Republicans are making it a major part of their midterm election messaging against Biden and the Democrats. “Americans’ life savings are being wiped out because Democrats spent recklessly and destroyed the economy. Americans work and save their whole lives, and now have less money today than the day Joe Biden and the Democrats took control of Washington,” Calvin Moore, the communications director for the Congressional Leadership Fund, said in a statement.
“Biden robbed grandma and grandpa to pay for his reckless spending,” Republican National Committee Rapid Response Director Tommy Pigott said in July. “An empty speech in Ohio won’t change just how much Biden has hurt retirees.”
Senate Minority Leader Mitch McConnell (R-KY), who would like to retake the majority leader title next year, has also accused Democrats of “cutting the value of America’s retirement savings just as the cost of living has soared.”
This line of attack has the potential to offset the gains among senior citizens Biden and Democrats hoped to reach with provisions in the Inflation Reduction Act that are designed to lower prescription drug costs.
There is precedent for stock market woes hurting the incumbent party in the midterm elections during a period of inflation, going back 40 years. As the Federal Reserve tried to get double-digit inflation under control, the markets began a perilous drop. Financial writer David John Marotta called it “Volcker’s bear market,” after Paul Volcker, the Fed chairman at the time. By early 1982, the market had been declining for more than 450 days.
By November, the stock market had recovered. But it was not enough to reverse the electorate’s confidence in the economy as voters headed to the polls. President Ronald Reagan and congressional Republicans experienced significant setbacks.

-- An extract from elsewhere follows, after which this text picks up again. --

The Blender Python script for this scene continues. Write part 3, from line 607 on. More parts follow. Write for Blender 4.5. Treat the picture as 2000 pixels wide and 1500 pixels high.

Democrats gained more than two dozen House seats, effectively wiping out the bipartisan conservative majority that had passed much of Reagan’s economic program in 1981-82, including the historic tax cuts that became the model for GOP fiscal policy for a generation. They also added a seat in the Senate, though Republicans remained in control of the chamber for the first time since the 1950s.
Those are not unrealistic numbers for the election this year as Biden battles inflation, interest rate hikes, and a lot of volatility in the stock market, whether the White House thinks that’s the most important economic metric or not.